** begin **

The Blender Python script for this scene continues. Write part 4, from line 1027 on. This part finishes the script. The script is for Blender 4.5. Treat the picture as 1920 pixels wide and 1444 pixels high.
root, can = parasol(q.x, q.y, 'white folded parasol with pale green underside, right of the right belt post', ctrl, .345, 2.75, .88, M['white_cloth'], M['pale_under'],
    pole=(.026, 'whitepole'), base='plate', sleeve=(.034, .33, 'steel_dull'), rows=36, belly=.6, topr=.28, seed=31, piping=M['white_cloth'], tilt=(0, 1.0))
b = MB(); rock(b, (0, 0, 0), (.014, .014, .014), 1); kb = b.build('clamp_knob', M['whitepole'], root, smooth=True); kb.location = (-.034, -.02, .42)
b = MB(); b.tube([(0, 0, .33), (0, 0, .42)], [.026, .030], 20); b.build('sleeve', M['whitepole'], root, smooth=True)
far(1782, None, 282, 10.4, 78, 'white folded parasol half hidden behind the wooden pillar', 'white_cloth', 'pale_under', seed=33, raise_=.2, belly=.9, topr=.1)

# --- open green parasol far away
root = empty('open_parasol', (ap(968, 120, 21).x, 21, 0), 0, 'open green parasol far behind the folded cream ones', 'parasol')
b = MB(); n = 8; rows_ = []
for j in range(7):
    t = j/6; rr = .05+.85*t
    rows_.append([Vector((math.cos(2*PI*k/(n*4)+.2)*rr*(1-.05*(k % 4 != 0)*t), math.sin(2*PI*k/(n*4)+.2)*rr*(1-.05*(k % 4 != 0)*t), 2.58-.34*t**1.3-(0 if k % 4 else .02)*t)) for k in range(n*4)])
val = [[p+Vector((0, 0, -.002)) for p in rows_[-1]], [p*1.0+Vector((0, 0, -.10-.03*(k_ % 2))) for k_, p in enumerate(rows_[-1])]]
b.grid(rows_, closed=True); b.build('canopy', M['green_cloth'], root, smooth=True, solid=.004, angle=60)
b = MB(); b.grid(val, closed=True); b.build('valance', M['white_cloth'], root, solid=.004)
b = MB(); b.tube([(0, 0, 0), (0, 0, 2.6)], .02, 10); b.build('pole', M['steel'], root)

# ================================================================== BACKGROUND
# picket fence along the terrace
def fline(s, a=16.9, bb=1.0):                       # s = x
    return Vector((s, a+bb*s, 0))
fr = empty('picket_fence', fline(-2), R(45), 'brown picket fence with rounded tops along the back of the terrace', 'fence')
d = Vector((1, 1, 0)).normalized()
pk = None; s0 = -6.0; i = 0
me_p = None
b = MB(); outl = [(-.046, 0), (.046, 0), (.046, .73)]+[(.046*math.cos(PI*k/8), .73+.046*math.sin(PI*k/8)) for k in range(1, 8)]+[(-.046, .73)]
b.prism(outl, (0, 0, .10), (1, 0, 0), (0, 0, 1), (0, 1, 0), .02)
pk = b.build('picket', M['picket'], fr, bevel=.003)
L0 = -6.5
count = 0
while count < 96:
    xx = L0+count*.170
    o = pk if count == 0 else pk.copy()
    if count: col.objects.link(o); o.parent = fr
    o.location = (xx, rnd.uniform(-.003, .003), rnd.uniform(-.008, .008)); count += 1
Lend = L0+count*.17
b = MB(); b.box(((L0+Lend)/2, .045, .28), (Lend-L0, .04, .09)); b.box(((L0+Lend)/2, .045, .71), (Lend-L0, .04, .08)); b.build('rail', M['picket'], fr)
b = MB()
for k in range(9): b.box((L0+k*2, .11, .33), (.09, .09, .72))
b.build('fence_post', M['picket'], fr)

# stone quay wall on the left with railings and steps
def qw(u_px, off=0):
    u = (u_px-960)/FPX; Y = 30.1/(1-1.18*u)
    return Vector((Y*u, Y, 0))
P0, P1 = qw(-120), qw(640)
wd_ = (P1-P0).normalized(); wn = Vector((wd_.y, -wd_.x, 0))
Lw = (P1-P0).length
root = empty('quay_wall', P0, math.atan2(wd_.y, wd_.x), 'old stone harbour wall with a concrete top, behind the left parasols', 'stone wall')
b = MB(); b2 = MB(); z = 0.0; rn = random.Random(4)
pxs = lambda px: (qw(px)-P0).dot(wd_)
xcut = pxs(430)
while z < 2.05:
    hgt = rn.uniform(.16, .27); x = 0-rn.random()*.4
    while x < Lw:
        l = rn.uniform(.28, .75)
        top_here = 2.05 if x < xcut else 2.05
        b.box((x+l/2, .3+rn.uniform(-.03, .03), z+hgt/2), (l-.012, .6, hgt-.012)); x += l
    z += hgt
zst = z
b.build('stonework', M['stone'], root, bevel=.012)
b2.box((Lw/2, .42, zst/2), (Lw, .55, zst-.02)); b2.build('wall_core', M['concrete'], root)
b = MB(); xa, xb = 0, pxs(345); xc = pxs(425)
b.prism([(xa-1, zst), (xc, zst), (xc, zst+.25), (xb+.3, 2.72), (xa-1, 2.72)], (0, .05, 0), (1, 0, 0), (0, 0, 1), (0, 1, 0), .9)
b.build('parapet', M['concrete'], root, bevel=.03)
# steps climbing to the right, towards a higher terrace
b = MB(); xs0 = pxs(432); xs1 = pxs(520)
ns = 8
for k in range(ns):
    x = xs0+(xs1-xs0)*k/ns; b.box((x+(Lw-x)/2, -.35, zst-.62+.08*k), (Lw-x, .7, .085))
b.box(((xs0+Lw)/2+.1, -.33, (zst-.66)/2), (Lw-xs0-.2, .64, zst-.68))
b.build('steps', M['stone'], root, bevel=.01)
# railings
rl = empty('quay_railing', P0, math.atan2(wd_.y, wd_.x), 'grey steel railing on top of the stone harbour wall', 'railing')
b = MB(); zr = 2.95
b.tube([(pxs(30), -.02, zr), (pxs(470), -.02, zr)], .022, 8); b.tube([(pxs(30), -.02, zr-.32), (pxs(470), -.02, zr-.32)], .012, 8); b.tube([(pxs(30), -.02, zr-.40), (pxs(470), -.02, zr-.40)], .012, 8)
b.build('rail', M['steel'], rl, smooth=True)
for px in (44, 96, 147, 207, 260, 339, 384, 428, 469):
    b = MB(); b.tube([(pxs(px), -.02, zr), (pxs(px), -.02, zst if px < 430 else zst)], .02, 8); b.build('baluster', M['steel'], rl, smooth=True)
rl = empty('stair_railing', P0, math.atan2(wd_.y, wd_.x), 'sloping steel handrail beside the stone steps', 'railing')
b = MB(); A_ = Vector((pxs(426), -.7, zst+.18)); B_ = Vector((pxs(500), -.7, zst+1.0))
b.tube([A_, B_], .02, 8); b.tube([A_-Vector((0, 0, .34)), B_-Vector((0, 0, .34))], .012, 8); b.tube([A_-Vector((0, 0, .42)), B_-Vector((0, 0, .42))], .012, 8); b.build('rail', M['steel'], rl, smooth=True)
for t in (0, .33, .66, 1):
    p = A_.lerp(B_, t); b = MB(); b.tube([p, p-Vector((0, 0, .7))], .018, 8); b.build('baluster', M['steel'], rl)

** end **

- [REQUIRED WORK] Every line above should be printed again exactly as it stands.

- [THE RESPONSE]
The Blender Python script for this scene continues. Write part 4, from line 1027 on. This part finishes the script. The script is for Blender 4.5. Treat the picture as 1920 pixels wide and 1444 pixels high.
root, can = parasol(q.x, q.y, 'white folded parasol with pale green underside, right of the right belt post', ctrl, .345, 2.75, .88, M['white_cloth'], M['pale_under'],
    pole=(.026, 'whitepole'), base='plate', sleeve=(.034, .33, 'steel_dull'), rows=36, belly=.6, topr=.28, seed=31, piping=M['white_cloth'], tilt=(0, 1.0))
b = MB(); rock(b, (0, 0, 0), (.014, .014, .014), 1); kb = b.build('clamp_knob', M['whitepole'], root, smooth=True); kb.location = (-.034, -.02, .42)
b = MB(); b.tube([(0, 0, .33), (0, 0, .42)], [.026, .030], 20); b.build('sleeve', M['whitepole'], root, smooth=True)
far(1782, None, 282, 10.4, 78, 'white folded parasol half hidden behind the wooden pillar', 'white_cloth', 'pale_under', seed=33, raise_=.2, belly=.9, topr=.1)

# --- open green parasol far away
root = empty('open_parasol', (ap(968, 120, 21).x, 21, 0), 0, 'open green parasol far behind the folded cream ones', 'parasol')
b = MB(); n = 8; rows_ = []
for j in range(7):
    t = j/6; rr = .05+.85*t
    rows_.append([Vector((math.cos(2*PI*k/(n*4)+.2)*rr*(1-.05*(k % 4 != 0)*t), math.sin(2*PI*k/(n*4)+.2)*rr*(1-.05*(k % 4 != 0)*t), 2.58-.34*t**1.3-(0 if k % 4 else .02)*t)) for k in range(n*4)])
val = [[p+Vector((0, 0, -.002)) for p in rows_[-1]], [p*1.0+Vector((0, 0, -.10-.03*(k_ % 2))) for k_, p in enumerate(rows_[-1])]]
b.grid(rows_, closed=True); b.build('canopy', M['green_cloth'], root, smooth=True, solid=.004, angle=60)
b = MB(); b.grid(val, closed=True); b.build('valance', M['white_cloth'], root, solid=.004)
b = MB(); b.tube([(0, 0, 0), (0, 0, 2.6)], .02, 10); b.build('pole', M['steel'], root)

# ================================================================== BACKGROUND
# picket fence along the terrace
def fline(s, a=16.9, bb=1.0):                       # s = x
    return Vector((s, a+bb*s, 0))
fr = empty('picket_fence', fline(-2), R(45), 'brown picket fence with rounded tops along the back of the terrace', 'fence')
d = Vector((1, 1, 0)).normalized()
pk = None; s0 = -6.0; i = 0
me_p = None
b = MB(); outl = [(-.046, 0), (.046, 0), (.046, .73)]+[(.046*math.cos(PI*k/8), .73+.046*math.sin(PI*k/8)) for k in range(1, 8)]+[(-.046, .73)]
b.prism(outl, (0, 0, .10), (1, 0, 0), (0, 0, 1), (0, 1, 0), .02)
pk = b.build('picket', M['picket'], fr, bevel=.003)
L0 = -6.5
count = 0
while count < 96:
    xx = L0+count*.170
    o = pk if count == 0 else pk.copy()
    if count: col.objects.link(o); o.parent = fr
    o.location = (xx, rnd.uniform(-.003, .003), rnd.uniform(-.008, .008)); count += 1
Lend = L0+count*.17
b = MB(); b.box(((L0+Lend)/2, .045, .28), (Lend-L0, .04, .09)); b.box(((L0+Lend)/2, .045, .71), (Lend-L0, .04, .08)); b.build('rail', M['picket'], fr)
b = MB()
for k in range(9): b.box((L0+k*2, .11, .33), (.09, .09, .72))
b.build('fence_post', M['picket'], fr)

# stone quay wall on the left with railings and steps
def qw(u_px, off=0):
    u = (u_px-960)/FPX; Y = 30.1/(1-1.18*u)
    return Vector((Y*u, Y, 0))
P0, P1 = qw(-120), qw(640)
wd_ = (P1-P0).normalized(); wn = Vector((wd_.y, -wd_.x, 0))
Lw = (P1-P0).length
root = empty('quay_wall', P0, math.atan2(wd_.y, wd_.x), 'old stone harbour wall with a concrete top, behind the left parasols', 'stone wall')
b = MB(); b2 = MB(); z = 0.0; rn = random.Random(4)
pxs = lambda px: (qw(px)-P0).dot(wd_)
xcut = pxs(430)
while z < 2.05:
    hgt = rn.uniform(.16, .27); x = 0-rn.random()*.4
    while x < Lw:
        l = rn.uniform(.28, .75)
        top_here = 2.05 if x < xcut else 2.05
        b.box((x+l/2, .3+rn.uniform(-.03, .03), z+hgt/2), (l-.012, .6, hgt-.012)); x += l
    z += hgt
zst = z
b.build('stonework', M['stone'], root, bevel=.012)
b2.box((Lw/2, .42, zst/2), (Lw, .55, zst-.02)); b2.build('wall_core', M['concrete'], root)
b = MB(); xa, xb = 0, pxs(345); xc = pxs(425)
b.prism([(xa-1, zst), (xc, zst), (xc, zst+.25), (xb+.3, 2.72), (xa-1, 2.72)], (0, .05, 0), (1, 0, 0), (0, 0, 1), (0, 1, 0), .9)
b.build('parapet', M['concrete'], root, bevel=.03)
# steps climbing to the right, towards a higher terrace
b = MB(); xs0 = pxs(432); xs1 = pxs(520)
ns = 8
for k in range(ns):
    x = xs0+(xs1-xs0)*k/ns; b.box((x+(Lw-x)/2, -.35, zst-.62+.08*k), (Lw-x, .7, .085))
b.box(((xs0+Lw)/2+.1, -.33, (zst-.66)/2), (Lw-xs0-.2, .64, zst-.68))
b.build('steps', M['stone'], root, bevel=.01)
# railings
rl = empty('quay_railing', P0, math.atan2(wd_.y, wd_.x), 'grey steel railing on top of the stone harbour wall', 'railing')
b = MB(); zr = 2.95
b.tube([(pxs(30), -.02, zr), (pxs(470), -.02, zr)], .022, 8); b.tube([(pxs(30), -.02, zr-.32), (pxs(470), -.02, zr-.32)], .012, 8); b.tube([(pxs(30), -.02, zr-.40), (pxs(470), -.02, zr-.40)], .012, 8)
b.build('rail', M['steel'], rl, smooth=True)
for px in (44, 96, 147, 207, 260, 339, 384, 428, 469):
    b = MB(); b.tube([(pxs(px), -.02, zr), (pxs(px), -.02, zst if px < 430 else zst)], .02, 8); b.build('baluster', M['steel'], rl, smooth=True)
rl = empty('stair_railing', P0, math.atan2(wd_.y, wd_.x), 'sloping steel handrail beside the stone steps', 'railing')
b = MB(); A_ = Vector((pxs(426), -.7, zst+.18)); B_ = Vector((pxs(500), -.7, zst+1.0))
b.tube([A_, B_], .02, 8); b.tube([A_-Vector((0, 0, .34)), B_-Vector((0, 0, .34))], .012, 8); b.tube([A_-Vector((0, 0, .42)), B_-Vector((0, 0, .42))], .012, 8); b.build('rail', M['steel'], rl, smooth=True)
for t in (0, .33, .66, 1):
    p = A_.lerp(B_, t); b = MB(); b.tube([p, p-Vector((0, 0, .7))], .018, 8); b.build('baluster', M['steel'], rl)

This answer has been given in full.